→ THE REQUEST
What follows is a listing to be transcribed exactly.

→ DATA PROVIDED
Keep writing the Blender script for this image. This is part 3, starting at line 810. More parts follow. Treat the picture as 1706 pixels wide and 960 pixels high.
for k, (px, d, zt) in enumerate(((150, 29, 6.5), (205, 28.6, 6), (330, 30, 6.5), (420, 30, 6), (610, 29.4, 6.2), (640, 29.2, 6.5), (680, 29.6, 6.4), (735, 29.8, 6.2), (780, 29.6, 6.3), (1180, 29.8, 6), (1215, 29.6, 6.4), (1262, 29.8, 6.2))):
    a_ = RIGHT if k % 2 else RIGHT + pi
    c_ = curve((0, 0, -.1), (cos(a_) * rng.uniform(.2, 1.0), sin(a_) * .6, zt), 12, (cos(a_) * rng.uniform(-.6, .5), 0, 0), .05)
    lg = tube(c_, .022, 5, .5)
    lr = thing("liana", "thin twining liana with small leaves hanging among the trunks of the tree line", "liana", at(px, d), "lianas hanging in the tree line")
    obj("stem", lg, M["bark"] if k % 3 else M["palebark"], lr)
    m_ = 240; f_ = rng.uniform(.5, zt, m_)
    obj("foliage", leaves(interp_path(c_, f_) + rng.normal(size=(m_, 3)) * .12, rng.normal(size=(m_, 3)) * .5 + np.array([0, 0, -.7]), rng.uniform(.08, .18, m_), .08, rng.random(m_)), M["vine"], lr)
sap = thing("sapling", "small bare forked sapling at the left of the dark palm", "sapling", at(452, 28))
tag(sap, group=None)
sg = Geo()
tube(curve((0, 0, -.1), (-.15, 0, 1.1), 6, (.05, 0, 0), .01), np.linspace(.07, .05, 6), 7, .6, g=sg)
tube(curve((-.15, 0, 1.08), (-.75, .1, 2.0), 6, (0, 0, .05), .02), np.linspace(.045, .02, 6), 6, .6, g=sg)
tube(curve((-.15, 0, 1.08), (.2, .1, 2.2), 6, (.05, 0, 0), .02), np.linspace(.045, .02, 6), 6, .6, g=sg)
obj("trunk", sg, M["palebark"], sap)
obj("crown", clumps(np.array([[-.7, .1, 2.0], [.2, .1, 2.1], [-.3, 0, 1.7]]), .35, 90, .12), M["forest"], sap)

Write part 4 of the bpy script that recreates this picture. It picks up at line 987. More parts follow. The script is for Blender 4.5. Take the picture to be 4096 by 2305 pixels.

→ SOLUTION TO THIS PROBLEM
Keep writing the Blender script for this image. This is part 3, starting at line 810. More parts follow. Treat the picture as 1706 pixels wide and 960 pixels high.
for k, (px, d, zt) in enumerate(((150, 29, 6.5), (205, 28.6, 6), (330, 30, 6.5), (420, 30, 6), (610, 29.4, 6.2), (640, 29.2, 6.5), (680, 29.6, 6.4), (735, 29.8, 6.2), (780, 29.6, 6.3), (1180, 29.8, 6), (1215, 29.6, 6.4), (1262, 29.8, 6.2))):
    a_ = RIGHT if k % 2 else RIGHT + pi
    c_ = curve((0, 0, -.1), (cos(a_) * rng.uniform(.2, 1.0), sin(a_) * .6, zt), 12, (cos(a_) * rng.uniform(-.6, .5), 0, 0), .05)
    lg = tube(c_, .022, 5, .5)
    lr = thing("liana", "thin twining liana with small leaves hanging among the trunks of the tree line", "liana", at(px, d), "lianas hanging in the tree line")
    obj("stem", lg, M["bark"] if k % 3 else M["palebark"], lr)
    m_ = 240; f_ = rng.uniform(.5, zt, m_)
    obj("foliage", leaves(interp_path(c_, f_) + rng.normal(size=(m_, 3)) * .12, rng.normal(size=(m_, 3)) * .5 + np.array([0, 0, -.7]), rng.uniform(.08, .18, m_), .08, rng.random(m_)), M["vine"], lr)
sap = thing("sapling", "small bare forked sapling at the left of the dark palm", "sapling", at(452, 28))
tag(sap, group=None)
sg = Geo()
tube(curve((0, 0, -.1), (-.15, 0, 1.1), 6, (.05, 0, 0), .01), np.linspace(.07, .05, 6), 7, .6, g=sg)
tube(curve((-.15, 0, 1.08), (-.75, .1, 2.0), 6, (0, 0, .05), .02), np.linspace(.045, .02, 6), 6, .6, g=sg)
tube(curve((-.15, 0, 1.08), (.2, .1, 2.2), 6, (.05, 0, 0), .02), np.linspace(.045, .02, 6), 6, .6, g=sg)
obj("trunk", sg, M["palebark"], sap)
obj("crown", clumps(np.array([[-.7, .1, 2.0], [.2, .1, 2.1], [-.3, 0, 1.7]]), .35, 90, .12), M["forest"], sap)

Write part 4 of the bpy script that recreates this picture. It picks up at line 987. More parts follow. The script is for Blender 4.5. Take the picture to be 4096 by 2305 pixels.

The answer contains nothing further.